Chatter at the IMF: In 10 years, headquarters could be in Beijing
Christine Lagarde, the managing director of the International Monetary Fund, may not have realized that the headlines after her talk Monday on global economic challenges were about her casual remarks that the IMF could be based in Beijing in 10 years.
She was speaking at the Center for Global Development in Washington with its president, Masood Ahmed, a former senior IMF official.
Talking about the growing weight and contribution in the global economy by emerging market economies, Lagarde pointed out that those economies are currently underrepresented at the IMF and should be better represented if current growth trends continue.
"Which might very well mean, that if we have this conversation in 10 years' time we might not be sitting in Washington DC," Lagarde said.
"We will do it in Beijing," Ahmed chipped in.
"We'll do it in our Beijing head office," Lagarde added, smiling and eliciting laughs from the audience, with Ahmed giving a thumbs-up.
"That's a possibility. And it's actually called for in the articles of the IMF that the head office has to be in the largest economy in the institution," Lagarde said.
The IMF chief quickly added that talking about Beijing in 10 years' time, it will be critically important, in order to secure staff eagerness to travel, that climate change commitments made by China be met.
The New York Times and Reuters have run stories highlighting Lagarde's comments about the IMF possibly moving its head office to Beijing a decade later. The news also has been picked up by media in China.
"My understanding from people at the meeting is that the comment was made in jest. But of course, there is a grain of truth in every joke," Caroline Freund, a senior fellow at the Peterson Institute for International Economics, told China Daily on Tuesday.

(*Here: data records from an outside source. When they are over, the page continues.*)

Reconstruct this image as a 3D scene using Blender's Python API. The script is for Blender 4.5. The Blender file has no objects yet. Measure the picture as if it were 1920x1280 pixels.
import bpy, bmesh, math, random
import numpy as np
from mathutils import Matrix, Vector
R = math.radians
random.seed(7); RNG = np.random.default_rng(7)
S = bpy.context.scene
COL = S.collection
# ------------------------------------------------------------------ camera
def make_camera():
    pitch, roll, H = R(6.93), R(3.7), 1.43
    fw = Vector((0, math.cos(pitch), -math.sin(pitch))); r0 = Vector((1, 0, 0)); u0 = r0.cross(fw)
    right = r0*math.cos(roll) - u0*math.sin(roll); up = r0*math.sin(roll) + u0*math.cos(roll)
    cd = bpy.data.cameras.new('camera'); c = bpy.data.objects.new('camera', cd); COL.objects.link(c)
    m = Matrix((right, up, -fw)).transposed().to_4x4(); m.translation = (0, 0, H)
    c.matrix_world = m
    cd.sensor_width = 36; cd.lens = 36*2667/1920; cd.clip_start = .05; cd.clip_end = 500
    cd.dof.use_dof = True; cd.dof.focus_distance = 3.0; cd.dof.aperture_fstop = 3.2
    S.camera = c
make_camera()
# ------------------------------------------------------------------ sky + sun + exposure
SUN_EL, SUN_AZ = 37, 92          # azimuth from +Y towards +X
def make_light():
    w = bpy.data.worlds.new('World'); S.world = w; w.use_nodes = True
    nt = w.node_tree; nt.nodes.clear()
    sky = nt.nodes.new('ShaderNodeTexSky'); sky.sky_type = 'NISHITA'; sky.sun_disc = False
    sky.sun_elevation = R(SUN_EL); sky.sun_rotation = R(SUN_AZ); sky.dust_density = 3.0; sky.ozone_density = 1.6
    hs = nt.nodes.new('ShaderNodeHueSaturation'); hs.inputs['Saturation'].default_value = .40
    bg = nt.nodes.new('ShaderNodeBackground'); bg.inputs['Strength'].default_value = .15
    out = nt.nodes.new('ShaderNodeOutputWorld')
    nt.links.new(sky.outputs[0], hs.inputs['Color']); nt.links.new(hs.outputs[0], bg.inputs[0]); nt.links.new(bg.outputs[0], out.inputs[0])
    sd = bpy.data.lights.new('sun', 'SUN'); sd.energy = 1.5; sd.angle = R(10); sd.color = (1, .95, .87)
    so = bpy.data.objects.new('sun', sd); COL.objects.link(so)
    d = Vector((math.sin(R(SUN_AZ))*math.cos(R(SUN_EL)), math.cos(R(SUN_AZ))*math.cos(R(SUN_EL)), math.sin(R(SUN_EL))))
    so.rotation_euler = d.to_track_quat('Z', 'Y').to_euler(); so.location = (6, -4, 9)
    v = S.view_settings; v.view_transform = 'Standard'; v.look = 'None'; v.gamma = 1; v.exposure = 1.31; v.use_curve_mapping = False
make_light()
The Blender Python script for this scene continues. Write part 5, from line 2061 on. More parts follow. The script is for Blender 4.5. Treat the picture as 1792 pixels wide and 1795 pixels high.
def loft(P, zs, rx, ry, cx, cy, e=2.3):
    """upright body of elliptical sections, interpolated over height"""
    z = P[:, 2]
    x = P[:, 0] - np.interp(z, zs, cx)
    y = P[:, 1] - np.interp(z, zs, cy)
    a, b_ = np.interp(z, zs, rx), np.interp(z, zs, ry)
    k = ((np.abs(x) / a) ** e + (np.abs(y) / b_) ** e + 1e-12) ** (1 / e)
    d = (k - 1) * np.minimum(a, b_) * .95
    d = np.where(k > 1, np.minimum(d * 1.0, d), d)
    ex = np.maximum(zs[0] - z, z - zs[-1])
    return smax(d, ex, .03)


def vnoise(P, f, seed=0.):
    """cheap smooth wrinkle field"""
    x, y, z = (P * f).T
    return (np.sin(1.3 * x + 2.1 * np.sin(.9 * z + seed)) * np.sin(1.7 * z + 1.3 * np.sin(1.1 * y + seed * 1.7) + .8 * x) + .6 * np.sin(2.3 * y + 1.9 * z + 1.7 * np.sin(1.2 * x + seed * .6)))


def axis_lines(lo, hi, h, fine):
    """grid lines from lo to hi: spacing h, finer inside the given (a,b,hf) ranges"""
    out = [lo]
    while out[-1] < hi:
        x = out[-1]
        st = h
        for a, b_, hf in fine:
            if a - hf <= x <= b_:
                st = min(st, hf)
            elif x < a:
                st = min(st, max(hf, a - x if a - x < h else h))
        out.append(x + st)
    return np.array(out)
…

Freund, an economist who had previously worked at the IMF, the World Bank and the US Federal Reserve, said that even if the IMF is not located in China, China will likely be the main competitor.
"China is the world's largest exporter, poised to become the world's largest economy, and will become the world leader on international economic policies sooner or later," she said.
In an article posted on the Peterson website on Monday, Freund argued that China is not yet ready to lead the global economy before further advancing its economic reform agenda, especially of state-owned enterprises.
The IMF was launched in 1945 and headquartered in Washington, capital of the world's largest economy. The US wields an effective veto with a 16.5 percent share of the IMF's board votes.
The IMF revised the voting structure in 2010, but it was approved by the US Congress only at the end of 2015, after a long delay.
There is no telling if the US Congress will become more supportive toward future IMF reform. The IMF Board of Governors called on the executive board last December to work on a new round of quota review, aiming to complete the review by 2019.
China is now the third-largest shareholder in the IMF, after the US and Japan. China now has 6.49 percent of the IMF quota and 6.16 percent of the votes.
Economists estimate that China, with growth rates forecast above 6 percent, will likely surpass the US over the next 10 years to become the world's largest economy in nominal terms.
The Conference Board estimates that China's GDP will surpass that of the US by 2018, and PriceWaterhouse Coopers forecasts that China's economy will be bigger than the US' before 2030.
But the IMF, using purchasing power parity that adjusts for differences in prices, claimed in late 2014 that the Chinese economy already overtook the US that year to be the world's largest.